E é porque a alma católica me encanta, é porque nela discirno o reluzimento do Divino Espírito Santo, que me apraz admirar Chambord. Nesse castelo, tudo é amabilidade, harmonia, leveza, elegância, força e coragem. Ora, é a graça de  Deus que concede aos homens a possibilidade de serem assim e de imprimirem nas suas obras reflexos desses predicados. E a graça lhes vem através da Igreja Católica, de seus ensinamentos, de seu apostolado e maternal influência. Graças e influxo materno que, em Chambord, tocaram profundamente minha sensibilidade.

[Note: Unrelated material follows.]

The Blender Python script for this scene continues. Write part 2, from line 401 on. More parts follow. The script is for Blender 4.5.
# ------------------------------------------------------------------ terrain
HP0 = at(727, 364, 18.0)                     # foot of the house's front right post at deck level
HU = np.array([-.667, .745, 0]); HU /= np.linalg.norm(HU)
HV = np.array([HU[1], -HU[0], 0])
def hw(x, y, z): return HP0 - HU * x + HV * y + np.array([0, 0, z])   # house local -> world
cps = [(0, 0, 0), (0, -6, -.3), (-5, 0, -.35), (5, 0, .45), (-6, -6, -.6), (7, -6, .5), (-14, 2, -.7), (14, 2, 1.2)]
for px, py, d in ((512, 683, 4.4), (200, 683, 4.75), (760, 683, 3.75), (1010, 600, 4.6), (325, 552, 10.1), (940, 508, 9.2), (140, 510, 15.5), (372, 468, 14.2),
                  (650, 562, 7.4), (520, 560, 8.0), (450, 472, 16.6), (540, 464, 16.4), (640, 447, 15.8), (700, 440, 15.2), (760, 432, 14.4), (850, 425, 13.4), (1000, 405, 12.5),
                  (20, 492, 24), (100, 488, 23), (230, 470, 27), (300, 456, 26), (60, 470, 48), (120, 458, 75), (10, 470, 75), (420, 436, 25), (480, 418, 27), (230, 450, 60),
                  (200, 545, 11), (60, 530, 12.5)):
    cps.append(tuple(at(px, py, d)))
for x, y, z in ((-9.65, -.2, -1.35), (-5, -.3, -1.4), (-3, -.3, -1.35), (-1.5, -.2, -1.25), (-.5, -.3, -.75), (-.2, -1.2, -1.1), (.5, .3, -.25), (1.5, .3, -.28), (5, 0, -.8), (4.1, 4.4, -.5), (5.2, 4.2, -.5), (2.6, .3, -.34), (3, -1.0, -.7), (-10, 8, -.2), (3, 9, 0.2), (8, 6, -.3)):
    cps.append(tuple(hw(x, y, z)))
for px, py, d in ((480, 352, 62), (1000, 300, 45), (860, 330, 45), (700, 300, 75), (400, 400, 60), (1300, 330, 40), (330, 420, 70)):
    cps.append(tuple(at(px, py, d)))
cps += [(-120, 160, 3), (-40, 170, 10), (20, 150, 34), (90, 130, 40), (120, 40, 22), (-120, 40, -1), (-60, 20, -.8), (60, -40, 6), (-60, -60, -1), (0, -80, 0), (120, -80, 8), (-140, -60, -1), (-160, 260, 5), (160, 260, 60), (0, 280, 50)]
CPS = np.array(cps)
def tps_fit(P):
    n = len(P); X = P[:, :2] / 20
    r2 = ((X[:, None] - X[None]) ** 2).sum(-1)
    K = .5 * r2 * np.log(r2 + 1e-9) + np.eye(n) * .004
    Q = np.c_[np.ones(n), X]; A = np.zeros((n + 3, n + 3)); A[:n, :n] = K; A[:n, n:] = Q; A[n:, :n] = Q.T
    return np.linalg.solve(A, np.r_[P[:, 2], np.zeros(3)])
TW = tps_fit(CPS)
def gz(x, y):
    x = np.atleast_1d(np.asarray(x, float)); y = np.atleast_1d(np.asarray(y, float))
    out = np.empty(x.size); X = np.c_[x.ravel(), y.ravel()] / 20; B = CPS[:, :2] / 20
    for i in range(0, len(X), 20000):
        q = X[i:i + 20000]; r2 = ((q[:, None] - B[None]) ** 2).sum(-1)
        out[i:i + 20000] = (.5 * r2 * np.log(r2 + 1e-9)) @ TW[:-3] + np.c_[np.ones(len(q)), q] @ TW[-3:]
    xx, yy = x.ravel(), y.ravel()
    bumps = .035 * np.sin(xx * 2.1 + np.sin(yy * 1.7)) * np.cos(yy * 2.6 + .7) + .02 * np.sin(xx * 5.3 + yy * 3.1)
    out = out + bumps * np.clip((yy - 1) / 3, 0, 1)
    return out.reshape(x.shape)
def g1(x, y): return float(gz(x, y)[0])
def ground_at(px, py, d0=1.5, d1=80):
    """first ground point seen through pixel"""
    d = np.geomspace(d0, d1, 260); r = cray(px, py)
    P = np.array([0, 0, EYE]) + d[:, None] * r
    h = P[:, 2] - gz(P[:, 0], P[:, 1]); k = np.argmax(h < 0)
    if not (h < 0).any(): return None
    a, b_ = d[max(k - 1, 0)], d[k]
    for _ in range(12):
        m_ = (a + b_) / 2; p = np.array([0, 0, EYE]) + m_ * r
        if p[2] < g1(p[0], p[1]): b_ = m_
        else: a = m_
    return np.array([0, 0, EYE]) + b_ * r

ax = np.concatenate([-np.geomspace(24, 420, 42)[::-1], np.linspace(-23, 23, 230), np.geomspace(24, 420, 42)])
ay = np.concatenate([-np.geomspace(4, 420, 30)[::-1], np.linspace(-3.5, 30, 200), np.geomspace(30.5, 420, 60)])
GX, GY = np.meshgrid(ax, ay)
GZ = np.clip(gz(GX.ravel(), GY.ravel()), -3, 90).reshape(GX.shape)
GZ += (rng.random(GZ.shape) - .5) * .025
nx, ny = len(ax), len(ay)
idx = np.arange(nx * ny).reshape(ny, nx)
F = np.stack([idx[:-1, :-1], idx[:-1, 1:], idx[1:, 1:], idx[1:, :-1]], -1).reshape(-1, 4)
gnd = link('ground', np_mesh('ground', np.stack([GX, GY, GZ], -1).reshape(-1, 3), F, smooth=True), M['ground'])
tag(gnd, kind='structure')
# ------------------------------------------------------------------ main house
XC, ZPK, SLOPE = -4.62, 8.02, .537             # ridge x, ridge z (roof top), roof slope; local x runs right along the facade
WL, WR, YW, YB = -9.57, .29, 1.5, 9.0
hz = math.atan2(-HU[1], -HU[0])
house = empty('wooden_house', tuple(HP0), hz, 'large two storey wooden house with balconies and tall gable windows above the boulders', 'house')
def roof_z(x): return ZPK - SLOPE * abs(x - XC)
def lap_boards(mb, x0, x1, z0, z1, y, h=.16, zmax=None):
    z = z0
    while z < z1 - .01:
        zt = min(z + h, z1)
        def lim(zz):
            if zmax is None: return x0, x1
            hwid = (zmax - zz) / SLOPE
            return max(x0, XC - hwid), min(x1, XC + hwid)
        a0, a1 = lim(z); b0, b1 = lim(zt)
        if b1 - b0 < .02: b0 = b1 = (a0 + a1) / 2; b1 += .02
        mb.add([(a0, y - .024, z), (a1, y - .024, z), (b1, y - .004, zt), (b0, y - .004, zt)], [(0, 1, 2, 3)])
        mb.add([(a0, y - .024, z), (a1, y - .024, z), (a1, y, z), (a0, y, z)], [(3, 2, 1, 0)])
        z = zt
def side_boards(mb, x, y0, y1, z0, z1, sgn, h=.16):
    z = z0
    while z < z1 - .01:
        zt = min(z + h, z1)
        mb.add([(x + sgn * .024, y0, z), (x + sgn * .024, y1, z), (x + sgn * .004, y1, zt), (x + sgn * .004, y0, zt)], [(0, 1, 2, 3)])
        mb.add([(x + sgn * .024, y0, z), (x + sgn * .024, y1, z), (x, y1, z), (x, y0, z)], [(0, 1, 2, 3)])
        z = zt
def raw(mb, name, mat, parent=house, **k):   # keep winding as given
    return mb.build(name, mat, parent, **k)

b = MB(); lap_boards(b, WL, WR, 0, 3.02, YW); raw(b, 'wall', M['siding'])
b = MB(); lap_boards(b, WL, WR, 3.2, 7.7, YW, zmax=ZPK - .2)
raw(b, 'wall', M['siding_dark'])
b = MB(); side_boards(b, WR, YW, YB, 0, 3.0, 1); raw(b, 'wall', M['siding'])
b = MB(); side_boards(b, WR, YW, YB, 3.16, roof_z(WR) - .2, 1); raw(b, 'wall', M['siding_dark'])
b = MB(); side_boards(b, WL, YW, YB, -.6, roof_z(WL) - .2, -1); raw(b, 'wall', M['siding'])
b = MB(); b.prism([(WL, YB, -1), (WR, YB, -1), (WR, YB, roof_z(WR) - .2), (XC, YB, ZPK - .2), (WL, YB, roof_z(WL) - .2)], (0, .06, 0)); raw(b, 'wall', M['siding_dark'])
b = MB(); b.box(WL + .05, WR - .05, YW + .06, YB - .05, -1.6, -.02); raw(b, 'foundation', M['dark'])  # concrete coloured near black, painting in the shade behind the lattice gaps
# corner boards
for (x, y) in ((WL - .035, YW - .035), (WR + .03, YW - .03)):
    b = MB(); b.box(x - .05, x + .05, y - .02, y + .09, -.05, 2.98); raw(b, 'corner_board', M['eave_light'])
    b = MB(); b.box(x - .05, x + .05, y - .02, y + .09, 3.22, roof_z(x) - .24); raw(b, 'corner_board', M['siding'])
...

Essa maravilha que eu sonhava em conhecer, achava-se fechada aos turistas na tarde em que ali cheguei. Sozinha, silenciosa, envolta nas  discretas penumbras do pré-anoitecer que começava. O conjunto refletia aquela espécie de poesia, de tristeza e de beleza especiais das coisas abandonadas. Separava-me do castelo um terreno coberto por uma erva que nasceu de modo mais ou menos fortuito, mas que adquiriu extraordinário encanto, realçado aqui e ali por graciosas florzinhas brancas surgindo inocentemente da relva.

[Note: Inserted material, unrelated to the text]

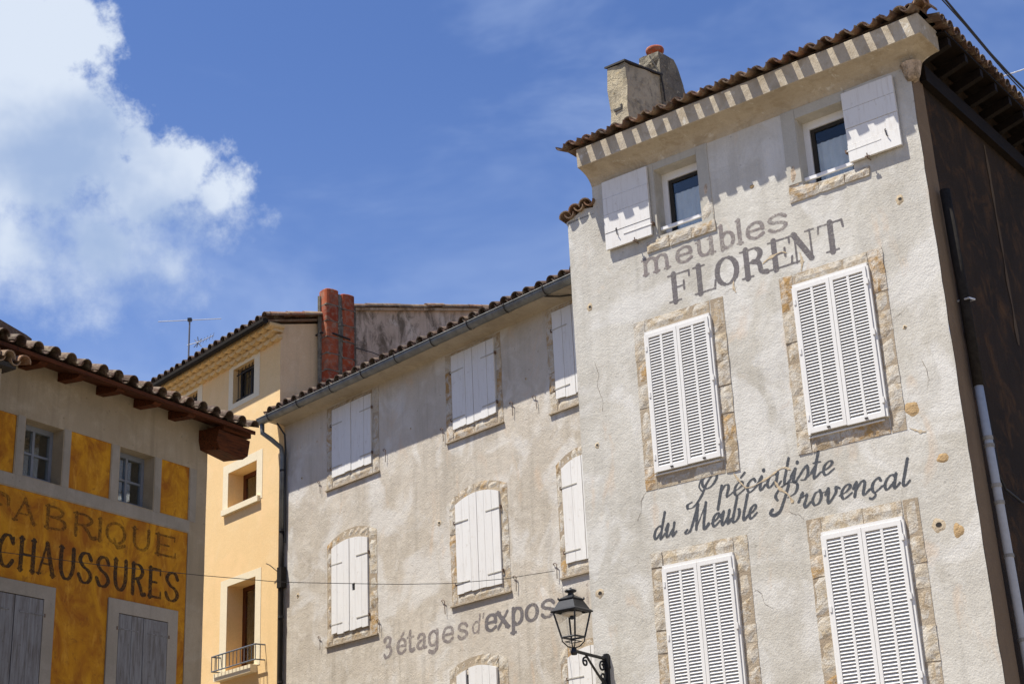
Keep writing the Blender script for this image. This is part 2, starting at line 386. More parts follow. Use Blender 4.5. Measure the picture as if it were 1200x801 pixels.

À direita, destacava-se uma capelinha de gótico “flamboyant”, do século passado, em perfeita harmonia com o estilo de Chambord. A floresta, sobre a qual incidia uma luminosidade amena, pareceu-me de rara beleza, imersa em suave e discreta melancolia. Contemplando aquelas árvores, tinha-se a impressão de ver um mundo de personagens que participaram de toda a existência áurea de Chambord, e que agora se encontravam para além do rio que nos separa da eternidade, considerando com certo pesar a derrota de tudo quanto eles conheceram e representaram.

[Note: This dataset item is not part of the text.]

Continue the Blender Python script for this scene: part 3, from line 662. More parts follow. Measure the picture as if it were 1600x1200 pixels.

Já o castelo, com sua imensa beleza, altivez e fantasia, erguia-se à maneira de um “grand-seigneur “passeando por seus domínios. Hierático, algum tanto distante do mundo ao seu redor, um “grand-seigneur” que, no mesmo dia, pela manhã tomou parte numa batalha, à tarde recebeu convidados para uma festa na qual dançou, e no fim da noite se pôs a caminhar sozinho pela floresta.

E leva consigo alguma coisa da batalha, da dança e do mato. O que tem o castelo? Proporções muito bonitas e um universo de chaminés de tamanhos variegados, surdindo como “champignons” por toda parte, numa verdadeira feeria de pequenas cúpulas e torres, algumas maiores, outras menores, causando a impressão de que um certo húmus passou do solo para o castelo, e deste para o ar.

Esse húmus, indescritível, é o responsável pela grande fantasia que existe em Chambord, emoldurada por uma regra, uma linha e uma harmonia que nos deixam encantados. De vez em quando, o silêncio daqueles instantes era interrompido por diferentes piados de pássaros. Ora era um longo trinado, como se do fundo dos séculos algo dissesse: “Eu ainda vivo!” Ora era uma ave que, perseguida por outra, exalava um grito de desespero, atraindo nossa atenção para uma espécie de pungente e oculto drama que se desenrolava no meio daquele arvoredo.

Dali a pouco os pássaros emudeciam, o silêncio se recompunha em torno do castelo, e Chambord continuava seu velho sonho, triste, digno, seguro de si mesmo e abandonado. E as penumbras do entardecer, e as derradeiras incidências de um lindo crepúsculo, tremeluzindo sobre um extenso gramado de relva selvagem, mal plantada mas que deveria ser assim — tudo se tornava úmido de absoluto, impregnado de graças celestiais.

Sim, mais uma vez é a graça que nos faz admirar em Chambord o que, sem o auxílio dela, não nos seria perceptível. São expressões do castelo, são impressões e sentimentos que ele só transmite a quem é favorecido com essa assistência sobrenatural.

E deixamos o tempo transcorrer ali com a intenção de vislumbrar a graça como uma luz acesa no interior de Chambord. O próprio castelo seria o “abat-jour”, esplendoroso, extraordinário, porém o  mais aprazível era considerar essa luz celeste que acentua sua inenarrável beleza, sua tranqüilidade recolhida, sua majestade.

Era impossível que Chambord fosse tão belo, tão perfeito, e que Deus não estivesse presente ali. Era impossível que aquele castelo possuísse essa perfeição e essa beleza, se estas não fossem fruto das lágrimas de Maria e do preciosíssimo sangue de Nosso Senhor Jesus Cristo.